Thursday, August 30, 2007


I don’t give a damn what the Supremes have said about “civic religion”

And, I believe the federal judge who refused to grant David and Shannon Croft a preimilanry injunction for their children to stop reciting the new ”under God” Texas Pledge of Allegiance got it wrong in this case. Nor do I agree with Texas AG Greg Abbott’s sophisms.

First, in the case of “voluntary” prayer in schools vs. a moment of silence, SCOTUS has found that, by the situation in which it takes place, to be inherently coercive, even if officially ‘voluntary.”

Second, despite the sneering denial of Justice Antonin Scalia, so-called “civil religion” is religious. If it weren’t, we wouldn’t give it the label of “civil religion.”

Third, the noble (albeit Deistic, not Christian) sentiments of the Declaration of Independence, aren’t the “supreme law of the land,” Mr. Texas Attorney General. The U.S. Constitution, which nowhere uses the word “god,” is.

Fourth, I believe the empirical exemplars Abbott cites of House and Senate chaplains are also unconstitutional. (Bill of Rights father James Madison had concerns about them more than 200 years ago, by the way.)

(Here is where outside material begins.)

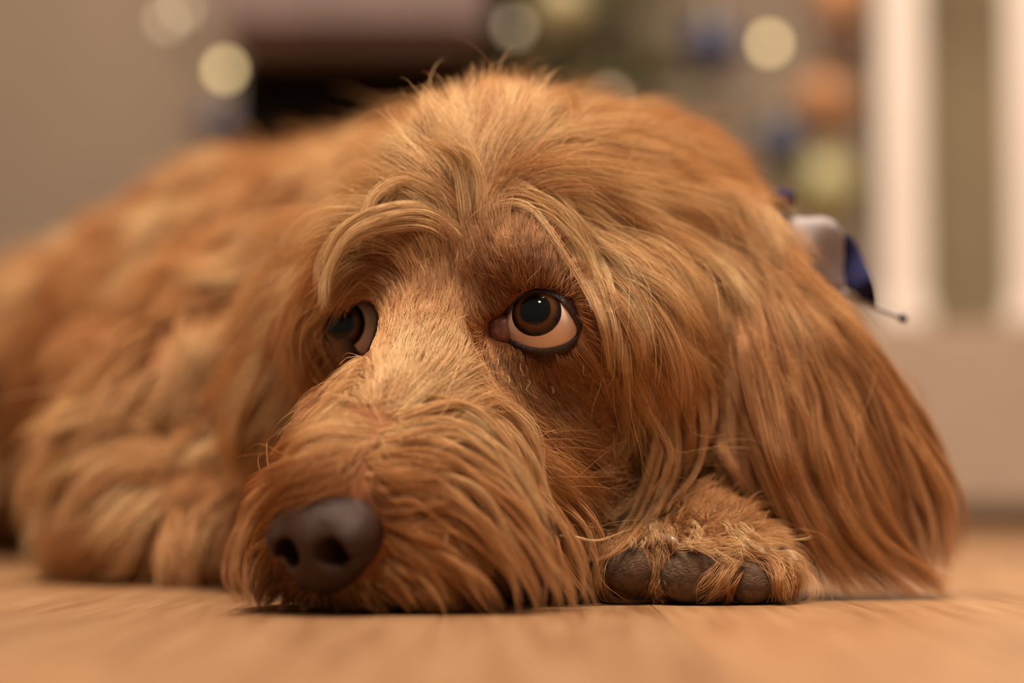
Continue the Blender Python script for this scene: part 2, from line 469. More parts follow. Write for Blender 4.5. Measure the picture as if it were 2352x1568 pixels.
# strokes along which the coat is combed: points in the photo, hair length (mm), lift, tone (0 dark red .. 1 pale gold, with light and shade put in at places), reach (mm)
GUIDES = [
 # bridge of the nose and moustache, right half
 ([(905,930),(935,850),(970,760)], 10,.25,.88,9), ([(985,930),(1015,870),(1035,800)], 10,.25,.78,8), ([(860,940),(880,880),(905,800)], 10,.25,.88,8), ([(900,960),(860,1010),(820,1070)], 13,.25,.55,5), ([(850,1040),(820,1090),(790,1130)], 12,.3,-.1,8), ([(770,1070),(740,1120)], 10,.3,.05,7), ([(900,1060),(880,1110)], 12,.3,.0,7), ([(950,1090),(990,1100)], 14,.3,.15,7),
 ([(925,935),(1010,905),(1090,920)], 20,.30,.75,7), ([(895,990),(1000,955),(1110,985),(1170,1050)], 26,.32,.78,8),
 ([(870,1045),(1000,1020),(1120,1070),(1190,1150)], 28,.30,.62,8), ([(850,1095),(1000,1080),(1130,1140),(1210,1240)], 28,.28,.5,8),
 ([(905,1135),(1060,1140),(1180,1210),(1260,1310)], 28,.26,.5,8), ([(905,1190),(1030,1205),(1140,1280),(1210,1370)], 28,.26,.5,8),
 ([(890,1250),(980,1275),(1060,1340),(1110,1400)], 26,.24,.5,8), ([(860,1310),(930,1345),(980,1400)], 20,.22,.42,8), ([(790,1372),(810,1395)], 9,.25,.3,6),
 ([(1050,935),(1140,990),(1200,1090),(1220,1200)], 30,.30,.6,8), ([(1120,985),(1220,1080),(1300,1190),(1330,1280)], 30,.28,.5,9),
 ([(1200,1040),(1300,1130),(1360,1240),(1370,1320)], 30,.28,.48,9), ([(1100,1090),(1220,1190),(1300,1310)], 30,.28,.48,9),
 ([(1280,1080),(1370,1160),(1410,1230)], 30,.28,.45,9), ([(1200,1250),(1280,1330),(1320,1390)], 28,.24,.42,9),
 # moustache, left half
 ([(880,960),(780,985),(680,1050),(610,1120)], 22,.30,.6,8), ([(820,1040),(710,1075),(620,1130),(560,1200)], 26,.32,.5,8),
 ([(740,1110),(650,1140),(580,1200),(545,1270)], 28,.34,.45,8), ([(660,1180),(600,1220),(560,1290),(550,1350)], 28,.34,.42,8),
 ([(640,1270),(600,1310),(580,1370),(585,1400)], 26,.32,.4,8), ([(690,1350),(660,1380),(640,1400)], 18,.25,.35,7),
 ([(720,1130),(690,1150)], 6,.25,.3,5), ([(870,1120),(920,1110)], 9,.3,.3,5), ([(890,1180),(940,1185)], 10,.3,.4,5), ([(880,1250),(930,1275)], 10,.3,.45,5), ([(840,1330),(880,1360)], 9,.3,.4,5), ([(640,1250),(610,1290)], 10,.35,.4,5), ([(680,1350),(660,1385)], 10,.3,.35,5), ([(750,1370),(750,1395)], 8,.3,.25,5),
 # between the eyes
 ([(985,730),(1005,680),(1035,610),(1060,550)], 11,.22,.25,9), ([(905,740),(895,700),(880,650)], 9,.22,.32,8), ([(955,710),(960,650),(975,590)], 12,.25,.28,9),
 # short dark hair above and around the near eye
 ([(1200,660),(1185,590),(1170,510)], 7,.35,.16,8), ([(1250,655),(1265,590),(1270,530)], 7,.35,.2,8), ([(1150,660),(1120,590),(1100,530)], 7,.35,.2,8),
 ([(1300,690),(1340,640),(1370,600)], 8,.32,.3,7), ([(1335,740),(1385,750),(1420,780)], 8,.3,.3,7), ([(1320,800),(1380,850),(1420,910)], 7,.3,.22,8),
 ([(1170,560),(1160,490),(1170,440)], 8,.35,.12,8), ([(1120,720),(1090,660),(1075,600)], 7,.3,.3,7), ([(1120,760),(1085,760)], 5,.25,.3,5),
 ([(1250,815),(1280,890),(1320,980)], 6.5,.28,.25,9), ([(1190,810),(1185,890),(1200,970)], 6.5,.28,.28,9), ([(1140,810),(1130,890),(1140,960)], 7,.28,.42,8),
 ([(1300,830),(1370,930),(1420,1010)], 7,.28,.24,9), ([(1220,930),(1260,1010),(1310,1070)], 8,.28,.25,9), ([(1320,960),(1390,1050)], 9,.28,.25,9),
 ([(1400,880),(1440,960),(1460,1040)], 10,.28,.3,8), ([(1150,960),(1190,1030)], 9,.28,.4,8),
 ([(1195,680),(1175,640)], 4,.25,-.1,4), ([(1235,660),(1235,620)], 4,.25,-.05,4), ([(1290,680),(1310,650)], 4,.25,0,4), ([(1340,750),(1365,755)], 5,.25,0,4), ([(1320,800),(1340,820)], 4.5,.25,-.1,4), ([(1250,815),(1255,840)], 4,.25,-.05,4),
 ([(1190,805),(1180,830)], 4,.25,0,4), ([(1140,800),(1125,820)], 4,.25,.05,4), ([(1110,770),(1090,770)], 4,.25,.05,4), ([(1140,715),(1115,690)], 4,.25,-.15,5), ([(1165,690),(1140,650)], 4,.25,-.1,5),
 ([(835,680),(835,660)], 4,.25,-.1,4), ([(870,700),(885,680)], 4,.25,.05,4), ([(872,760),(890,770)], 4,.25,.05,4), ([(845,825),(850,850)], 4,.25,0,4), ([(795,740),(775,745)], 5,.25,-.1,5), ([(800,800),(790,830)], 5,.25,-.05,5),
 # brow and fringe over the cheek
 ([(1130,470),(1180,435),(1250,460),(1310,530),(1350,620)], 26,.42,.85,7), ([(1200,420),(1290,455),(1370,540),(1430,650)], 34,.40,.8,9),
 ([(1290,430),(1400,520),(1490,650),(1540,780)], 38,.36,.66,9), ([(1330,560),(1400,650),(1450,770),(1470,880)], 34,.38,.72,8),
 ([(1380,650),(1440,760),(1475,880),(1470,990)], 36,.38,.66,8), ([(1430,770),(1480,890),(1480,1010),(1440,1110)], 40,.38,.58,9),
 ([(1480,600),(1560,730),(1590,870),(1570,1000)], 42,.38,.58,9), ([(1520,800),(1560,930),(1530,1060),(1470,1170)], 42,.38,.5,9),
 ([(1500,950),(1510,1060),(1460,1160),(1400,1240)], 40,.36,.48,9), ([(1600,620),(1640,740),(1650,880),(1640,1000)], 22,.25,.10,9),  # last stroke's low tone paints the shaded gap between cheek and ear
 # forehead and crown
 ([(1180,380),(1300,390),(1420,430),(1520,500)], 30,.42,.72,11), ([(1300,330),(1440,350),(1570,420),(1650,500)], 30,.45,.6,11),
 ([(1420,470),(1550,510),(1640,580),(1690,680)], 32,.40,.56,10), ([(1250,290),(1390,265),(1520,300),(1640,370)], 28,.55,.5,12),
 ([(1500,290),(1620,340),(1710,410),(1770,500)], 24,.5,.5,12), ([(1620,430),(1710,510),(1770,610)], 21,.40,.5,11), ([(1180,320),(1190,260),(1230,215)], 24,.6,.55,11),
 ([(1110,340),(1080,270),(1070,215)], 24,.6,.62,11), ([(1130,430),(1120,360),(1150,290)], 26,.5,.85,9), ([(1340,300),(1390,235)], 24,.6,.5,11),
 # brow over the far eye
 ([(1090,480),(1040,420),(960,395),(890,430)], 28,.42,.85,9), ([(1040,550),(970,490),(880,490),(800,540),(750,620)], 34,.42,.85,8),
 ([(970,570),(890,560),(810,590),(760,660)], 28,.42,.72,7), ([(1000,400),(930,350),(870,370)], 28,.5,.72,10), ([(1050,400),(1010,330),(950,290)], 28,.5,.68,10),
 ([(930,640),(880,620),(820,640),(780,690)], 14,.35,.5,6), ([(860,660),(830,655),(800,680)], 8,.3,.3,5), ([(770,660),(735,730),(735,820),(760,890)], 30,.38,.6,7),
 ([(870,820),(830,870),(780,930)], 10,.3,.5,7), ([(800,840),(770,900),(720,980)], 18,.3,.35,8),
 # neck, back, flank
 ([(1000,280),(880,330),(760,400),(650,480)], 34,.5,.68,30), ([(700,340),(560,420),(430,500),(330,600)], 36,.5,.6,32), ([(620,500),(500,600),(400,720)], 36,.5,.55,32),
 ([(330,480),(200,560),(100,660),(40,760)], 36,.5,.58,34), ([(500,640),(380,780),(300,900)], 36,.5,.4,32), ([(220,680),(130,820),(80,960)], 36,.5,.4,34),  # lower flank strokes darker: shade of the underside put into the tone
 ([(880,420),(760,500),(680,600)], 34,.5,.62,24), ([(1740,480),(1790,560),(1830,650)], 14,.3,.5,16),
 # right foreleg
 ([(700,700),(560,820),(420,940),(300,1050)], 30,.5,.85,20), ([(480,850),(330,980),(210,1100),(160,1180)], 30,.5,.85,18), ([(300,1050),(220,1160),(200,1270)], 30,.45,.62,18),  # upper-arm strokes pale: the light on that band is in the tone
 ([(480,980),(380,1120),(340,1250),(340,1320)], 30,.45,.45,20), ([(600,980),(520,1120),(480,1250),(470,1320)], 30,.45,.42,18), ([(420,1200),(400,1300)], 26,.4,.35,16),
 # right ear
 ([(760,640),(720,760),(660,880),(600,1000)], 38,.32,.6,10), ([(700,760),(640,900),(570,1040)], 38,.32,.58,10),
 # left ear
 ([(1690,620),(1740,720),(1780,860),(1810,1000)], 30,.28,.25,11), ([(1760,620),(1850,760),(1920,900),(1980,1060)], 36,.28,.45,12), ([(1800,880),(1850,1020),(1900,1150)], 40,.28,.4,12),  # first stroke darkened to paint the shade behind the cheek fringe
 ([(1900,900),(1980,1050),(2030,1180)], 40,.28,.45,12),
 # paw
 ([(1420,1250),(1410,1275)], 8,.35,.45,7), ([(1480,1230),(1470,1262)], 9,.4,.6,7), ([(1590,1230),(1600,1262)], 10,.4,.7,8), ([(1700,1240),(1740,1265)], 11,.4,.8,8),
 ([(1780,1240),(1830,1260)], 11,.4,.8,8), ([(1560,1190),(1600,1180),(1660,1170)], 10,.6,.32,9), ([(1700,1190),(1760,1190)], 10,.6,.4,9), ([(1515,1300),(1510,1350)], 6,.3,.4,5),  # low tones on the paw top hold the shade of ear and cheek
 ([(1660,1330),(1640,1380)], 7,.35,.45,5), ([(1400,1350),(1390,1380)], 5,.3,.3,7), ([(1790,1330),(1800,1380)], 8,.3,.45,7), ([(1650,1210),(1620,1160)], 10, .6, .3, 9),  # last stroke's tone holds that same shade
]
gp, gd, ga, gs = [], [], [], []
for pts, Lm, lift, tone, reach in GUIDES:
    if 20 <= Lm and reach < 14: Lm, lift = Lm * 1.4, lift / 1.35
    pts = np.array(pts, float)
    seg = np.linalg.norm(np.diff(pts, axis=0), axis=1); cum = np.r_[0, np.cumsum(seg)]
    t = np.linspace(0, cum[-1], max(3, int(cum[-1] / 22) + 1))
    X = raycast(np.interp(t, cum, pts[:, 0]), np.interp(t, cum, pts[:, 1]))
    d = np.diff(X, axis=0); L = np.linalg.norm(d, axis=1)
    ok = np.isfinite(L) & (L < 0.03)
    mid = (X[1:] + X[:-1]) / 2
    gp.append(mid[ok]); gd.append(nrm(d[ok])); ga.append(np.tile([Lm, lift, tone], (ok.sum(), 1))); gs.append(np.full(ok.sum(), reach * mm))
gp = np.concatenate(gp).astype(np.float32); gd = np.concatenate(gd).astype(np.float32); ga = np.concatenate(ga).astype(np.float32); gs = np.concatenate(gs).astype(np.float32)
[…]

Abbott even tries to find liberal support from the late Justice William Brennan:

Even Justice William Brennan — by no means one of the high court’s most conservative members — admitted in the 1963 case School District of Abington Township v. Schempp that "the reference to divinity in the revised pledge of allegiance ... may merely recognize the historical fact that our nation was believed to have been founded ‘under God.’”

Well, Brennan was also wrong, in this case, wrong in his analysis of the 1954-revised Pledge. The “under God” was inserted as part of the McCarthyist Second Red Scare, which of course saw all communists as godless. (Strange that Christian Red-hunters never read the second chapter of Acts to see Christian communists in action.)

Abbott then gets full of BS:
Neutrality is the aim. The First Amendment does not permit government to endorse religion, but neither can it exhibit hostility toward religion. It's a delicate balance, to be sure, but including the words “under God” in the Texas Pledge successfully and constitutionally walks that line.

If neutrality really were the option, state Rep. Debbie Riddle never would have proposed this change in the state Pledge, and schools would go back to the pre-1954 U.S. Pledge.

When Religious Right nutbars got upset about a Hindu prayer for Congress in the U.S. Capitol, we clearly saw that for them, “neutrality” means “Christian-only neutrality,” with an occasional “Judeo-“ appendage as a threadbare fig leaf.

Finally, although this is just a preliminary injunction, previous Supreme Court Pledge-loser Michael Newdow is right that the Crofts don’t have a chance; since Newdow’s time, the addition of Alito and Roberts to SCOTUS guarantees that.